The tribute assessments, tasaciones de tributos, carried out under President Alonso López de Cerrato between 1548 and 1551 are a key source for any study of the economic and demographic history of Central America and the Yucatán. They have been consulted by many scholars, often to great effect, despite their inherent problems as a reliable guide to the tribute-paying capacity of local populations from Chiapas to Nicaragua.
Working predominantly with these records, Lawrence Feldman aims “to provide a geographical, economic, and demographic framework to study the facts from the past” (p. ix) for sixteenth-century Guatemala. Additional archival sources are also employed to broaden these findings. The largest part of this work, section 3, consists of individual listings of sixteenth-century encomienda towns with their tribute requirements, arranged by region and department.
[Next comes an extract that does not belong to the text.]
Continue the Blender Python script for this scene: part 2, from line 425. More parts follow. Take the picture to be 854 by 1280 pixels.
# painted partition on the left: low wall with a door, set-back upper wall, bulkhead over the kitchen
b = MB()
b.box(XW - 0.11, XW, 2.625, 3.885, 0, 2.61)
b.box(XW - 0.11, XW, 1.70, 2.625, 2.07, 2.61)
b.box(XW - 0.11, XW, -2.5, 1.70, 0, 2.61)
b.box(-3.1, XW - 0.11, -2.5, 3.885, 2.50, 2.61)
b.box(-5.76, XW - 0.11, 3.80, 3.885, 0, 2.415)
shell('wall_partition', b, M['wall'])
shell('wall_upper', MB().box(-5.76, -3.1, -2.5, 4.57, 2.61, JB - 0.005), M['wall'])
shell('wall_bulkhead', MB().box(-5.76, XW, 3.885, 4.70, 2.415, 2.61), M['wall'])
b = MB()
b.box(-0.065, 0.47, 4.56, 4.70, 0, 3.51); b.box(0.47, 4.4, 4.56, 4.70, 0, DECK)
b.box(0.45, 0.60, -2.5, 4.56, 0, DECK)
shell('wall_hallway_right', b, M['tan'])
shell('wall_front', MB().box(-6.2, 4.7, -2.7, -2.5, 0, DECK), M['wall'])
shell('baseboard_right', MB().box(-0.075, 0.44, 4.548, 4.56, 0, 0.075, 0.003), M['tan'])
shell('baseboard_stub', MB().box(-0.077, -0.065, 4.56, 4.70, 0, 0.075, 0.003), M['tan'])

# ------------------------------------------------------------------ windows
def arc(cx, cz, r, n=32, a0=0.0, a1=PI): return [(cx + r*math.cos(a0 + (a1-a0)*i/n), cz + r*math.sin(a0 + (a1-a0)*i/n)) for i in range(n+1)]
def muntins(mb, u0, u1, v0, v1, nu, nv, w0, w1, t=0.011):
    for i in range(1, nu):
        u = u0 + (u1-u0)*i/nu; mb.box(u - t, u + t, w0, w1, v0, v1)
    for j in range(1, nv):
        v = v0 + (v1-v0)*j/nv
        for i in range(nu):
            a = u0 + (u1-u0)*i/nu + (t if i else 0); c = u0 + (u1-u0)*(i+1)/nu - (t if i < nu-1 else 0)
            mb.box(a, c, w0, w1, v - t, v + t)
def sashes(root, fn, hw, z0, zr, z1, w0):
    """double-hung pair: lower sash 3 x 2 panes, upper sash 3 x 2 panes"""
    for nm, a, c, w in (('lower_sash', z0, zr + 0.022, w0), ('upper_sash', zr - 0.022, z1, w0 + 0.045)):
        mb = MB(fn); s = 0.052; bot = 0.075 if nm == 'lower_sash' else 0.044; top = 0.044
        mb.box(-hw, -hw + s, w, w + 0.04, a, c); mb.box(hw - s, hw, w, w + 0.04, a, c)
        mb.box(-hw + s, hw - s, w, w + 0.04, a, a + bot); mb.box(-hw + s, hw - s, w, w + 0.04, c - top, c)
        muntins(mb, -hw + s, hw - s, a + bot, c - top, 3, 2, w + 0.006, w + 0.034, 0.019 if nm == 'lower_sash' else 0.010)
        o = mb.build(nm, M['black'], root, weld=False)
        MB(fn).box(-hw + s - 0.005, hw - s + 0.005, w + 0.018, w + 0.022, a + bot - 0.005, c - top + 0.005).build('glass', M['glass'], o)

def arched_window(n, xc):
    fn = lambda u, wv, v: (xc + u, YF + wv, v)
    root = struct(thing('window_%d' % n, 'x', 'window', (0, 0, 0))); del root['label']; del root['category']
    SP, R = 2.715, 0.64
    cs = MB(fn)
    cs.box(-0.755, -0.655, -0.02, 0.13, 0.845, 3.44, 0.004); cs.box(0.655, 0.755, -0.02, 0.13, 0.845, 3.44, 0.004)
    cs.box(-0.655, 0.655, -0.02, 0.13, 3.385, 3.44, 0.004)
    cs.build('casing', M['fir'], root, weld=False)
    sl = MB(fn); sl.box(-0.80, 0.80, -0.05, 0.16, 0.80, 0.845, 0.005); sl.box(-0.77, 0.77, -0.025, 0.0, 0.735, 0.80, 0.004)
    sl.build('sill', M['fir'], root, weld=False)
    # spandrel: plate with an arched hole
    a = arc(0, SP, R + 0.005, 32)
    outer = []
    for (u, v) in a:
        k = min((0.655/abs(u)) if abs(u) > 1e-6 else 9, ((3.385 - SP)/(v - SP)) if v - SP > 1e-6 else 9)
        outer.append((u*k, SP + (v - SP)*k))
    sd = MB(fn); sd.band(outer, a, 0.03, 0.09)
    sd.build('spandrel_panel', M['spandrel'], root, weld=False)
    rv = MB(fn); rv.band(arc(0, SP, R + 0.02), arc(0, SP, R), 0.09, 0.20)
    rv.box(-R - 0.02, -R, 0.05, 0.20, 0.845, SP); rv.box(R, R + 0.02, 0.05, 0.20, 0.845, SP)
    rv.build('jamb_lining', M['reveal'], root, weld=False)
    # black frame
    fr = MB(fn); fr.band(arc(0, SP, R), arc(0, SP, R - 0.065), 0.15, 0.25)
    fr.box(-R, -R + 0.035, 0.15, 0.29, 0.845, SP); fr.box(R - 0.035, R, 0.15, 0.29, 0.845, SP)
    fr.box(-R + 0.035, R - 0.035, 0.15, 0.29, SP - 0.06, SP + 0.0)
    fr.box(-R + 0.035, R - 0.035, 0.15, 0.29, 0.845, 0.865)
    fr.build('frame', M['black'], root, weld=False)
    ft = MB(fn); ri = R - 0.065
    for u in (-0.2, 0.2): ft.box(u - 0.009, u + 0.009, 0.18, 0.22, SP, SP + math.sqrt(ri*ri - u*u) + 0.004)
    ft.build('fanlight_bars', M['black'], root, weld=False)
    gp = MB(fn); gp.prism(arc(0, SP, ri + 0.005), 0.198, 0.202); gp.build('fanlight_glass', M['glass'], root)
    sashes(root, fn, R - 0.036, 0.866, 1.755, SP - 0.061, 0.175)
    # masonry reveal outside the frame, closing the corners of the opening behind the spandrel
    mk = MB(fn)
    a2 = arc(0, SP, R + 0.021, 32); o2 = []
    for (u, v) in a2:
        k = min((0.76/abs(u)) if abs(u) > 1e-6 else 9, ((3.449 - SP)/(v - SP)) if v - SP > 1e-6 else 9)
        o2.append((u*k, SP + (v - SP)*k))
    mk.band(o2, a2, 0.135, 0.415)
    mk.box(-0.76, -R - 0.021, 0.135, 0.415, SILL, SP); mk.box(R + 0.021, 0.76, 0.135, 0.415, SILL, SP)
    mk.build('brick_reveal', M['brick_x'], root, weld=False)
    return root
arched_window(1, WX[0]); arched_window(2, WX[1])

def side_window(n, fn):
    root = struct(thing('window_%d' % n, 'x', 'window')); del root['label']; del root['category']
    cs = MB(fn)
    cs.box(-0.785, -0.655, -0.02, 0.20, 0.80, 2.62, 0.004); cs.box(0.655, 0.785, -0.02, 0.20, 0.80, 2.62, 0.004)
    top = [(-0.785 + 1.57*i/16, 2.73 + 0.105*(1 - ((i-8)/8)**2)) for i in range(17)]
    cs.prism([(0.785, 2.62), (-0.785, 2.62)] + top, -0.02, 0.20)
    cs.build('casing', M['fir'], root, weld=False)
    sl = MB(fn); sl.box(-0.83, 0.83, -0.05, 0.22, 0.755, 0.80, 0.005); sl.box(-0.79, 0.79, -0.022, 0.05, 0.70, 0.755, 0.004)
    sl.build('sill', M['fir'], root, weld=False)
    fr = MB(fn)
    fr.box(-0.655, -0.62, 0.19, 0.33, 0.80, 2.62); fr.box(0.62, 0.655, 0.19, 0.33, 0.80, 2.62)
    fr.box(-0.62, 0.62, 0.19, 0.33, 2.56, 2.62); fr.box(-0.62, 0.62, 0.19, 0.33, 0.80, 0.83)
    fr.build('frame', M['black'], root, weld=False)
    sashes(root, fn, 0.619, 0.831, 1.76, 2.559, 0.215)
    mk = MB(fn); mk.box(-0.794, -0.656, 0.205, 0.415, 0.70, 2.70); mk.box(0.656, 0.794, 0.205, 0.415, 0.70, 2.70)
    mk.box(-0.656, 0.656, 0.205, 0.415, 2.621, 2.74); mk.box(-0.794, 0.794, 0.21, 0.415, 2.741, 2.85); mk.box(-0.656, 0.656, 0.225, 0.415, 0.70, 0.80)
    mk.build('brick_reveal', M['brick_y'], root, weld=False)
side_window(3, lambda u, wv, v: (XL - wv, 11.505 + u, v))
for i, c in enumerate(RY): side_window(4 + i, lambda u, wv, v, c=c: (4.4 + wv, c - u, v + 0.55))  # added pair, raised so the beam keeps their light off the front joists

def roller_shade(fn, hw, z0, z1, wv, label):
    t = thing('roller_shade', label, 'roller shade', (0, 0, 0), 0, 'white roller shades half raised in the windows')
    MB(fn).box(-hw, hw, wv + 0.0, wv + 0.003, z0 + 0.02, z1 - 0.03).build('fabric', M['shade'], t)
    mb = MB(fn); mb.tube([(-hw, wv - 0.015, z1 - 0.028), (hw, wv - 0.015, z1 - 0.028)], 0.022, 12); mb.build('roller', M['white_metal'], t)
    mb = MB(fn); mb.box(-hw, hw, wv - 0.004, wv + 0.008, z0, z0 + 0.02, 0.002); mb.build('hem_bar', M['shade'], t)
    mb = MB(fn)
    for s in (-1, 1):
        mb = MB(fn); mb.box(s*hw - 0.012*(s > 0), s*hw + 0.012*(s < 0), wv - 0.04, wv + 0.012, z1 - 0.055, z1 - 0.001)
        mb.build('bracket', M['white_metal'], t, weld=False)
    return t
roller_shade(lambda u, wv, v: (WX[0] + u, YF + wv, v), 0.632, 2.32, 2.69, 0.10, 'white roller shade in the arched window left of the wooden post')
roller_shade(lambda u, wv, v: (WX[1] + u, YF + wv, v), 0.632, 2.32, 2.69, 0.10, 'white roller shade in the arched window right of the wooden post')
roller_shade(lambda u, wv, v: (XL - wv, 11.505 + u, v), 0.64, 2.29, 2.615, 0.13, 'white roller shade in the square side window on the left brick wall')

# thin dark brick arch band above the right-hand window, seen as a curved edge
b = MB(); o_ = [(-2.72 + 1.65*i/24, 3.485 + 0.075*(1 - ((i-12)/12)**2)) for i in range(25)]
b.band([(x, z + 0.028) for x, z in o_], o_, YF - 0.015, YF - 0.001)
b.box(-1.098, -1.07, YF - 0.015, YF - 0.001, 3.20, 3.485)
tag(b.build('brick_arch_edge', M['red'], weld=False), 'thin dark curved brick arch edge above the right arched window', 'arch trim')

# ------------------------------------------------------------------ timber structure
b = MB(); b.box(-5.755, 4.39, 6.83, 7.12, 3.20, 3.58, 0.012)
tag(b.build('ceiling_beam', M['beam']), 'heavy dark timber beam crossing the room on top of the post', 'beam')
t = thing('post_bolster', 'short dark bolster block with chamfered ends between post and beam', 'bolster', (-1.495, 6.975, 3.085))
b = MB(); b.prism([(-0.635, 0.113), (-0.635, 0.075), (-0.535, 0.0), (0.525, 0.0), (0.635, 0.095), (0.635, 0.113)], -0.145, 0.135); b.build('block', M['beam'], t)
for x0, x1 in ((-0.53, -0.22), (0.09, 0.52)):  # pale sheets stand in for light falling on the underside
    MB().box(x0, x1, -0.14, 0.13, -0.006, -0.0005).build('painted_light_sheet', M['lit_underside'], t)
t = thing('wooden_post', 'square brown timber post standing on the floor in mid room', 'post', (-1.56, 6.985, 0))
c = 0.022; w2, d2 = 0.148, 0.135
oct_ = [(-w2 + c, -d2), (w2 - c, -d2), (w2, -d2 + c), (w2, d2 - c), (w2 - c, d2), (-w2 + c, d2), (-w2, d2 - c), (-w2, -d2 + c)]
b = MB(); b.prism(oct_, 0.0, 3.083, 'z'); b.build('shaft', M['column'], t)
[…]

This is the author’s third effort to subject the Cerrato tasaciones to scholarly scrutiny. Although this latest version is better organized and more concise, it still suffers from a significant number of paleographic and interpretive errors. In many instances, data from the Cerrato document have been transcribed or translated incorrectly, and passages from the original text are missing. Unfortunately, these omissions and errors detract greatly from Feldman’s work and make it difficult to use his findings with any confidence.
Stylistically, Feldman writes in point-form prose, which gives his work the ring of a published notebook. The book also includes data that are unproven and incomplete: for example, his list of “other” sixteenth-century encomenderos (p. 77) should have been held in reserve until he was able to double-check the names and provide approximate dates, sources, and a more complete listing. In Figure 1, possible or probable designations of sixteenth-century encomiendas and corregimientos are put forward as fact, although little documentary evidence exists to substantiate their ascribed location and territorial extent.
Discussion of sources, so central to a work of this type, is sketchy and hurried, and archival references are cited in ungrammatical and often unintelligible Spanish. There are bewildering omissions of fundamental secondary sources, such as Francis Gall’s four-volume Diccionario geográfico de Guatemala and the regional studies of Guatemala by George Lovell, Robert Hill and John Monaghan, Sandra Orellana, Ann Collins, and André Saint-Lu. Feldman’s version of tasaciones found in the Archivo General de Indias (Indiferente General 857) contains misreadings of the original text, although that has been available in accessible, published form since 1986. For example, he states that Comalapa supplied 180 instead of 50 indios de servicio (p. 28); similarly, for Utatlán, he informs us that the tribute record was an entire year’s payment, when the tasación clearly states that the amount was to be furnished every 50 days (p. 13). Inaccurate rendering of data is compounded by what appears to be, at times, an inability to appreciate cultural and historical context: for Momostenango, Feldman claims that one thousand fanegas of corn, the native staple, were to be fed to the encomendero’s swine and livestock, when the original states only that the Indians are to furnish this amount (to the encomendero) (p. 22).
It has taken a considerable effort on Feldman’s part to get the essence of the Cerrato tasaciones out in published form. Studies like this are desperately needed, but they must be diligently researched and carefully transcribed if they are to serve scholars unable to consult directly the sources discussed.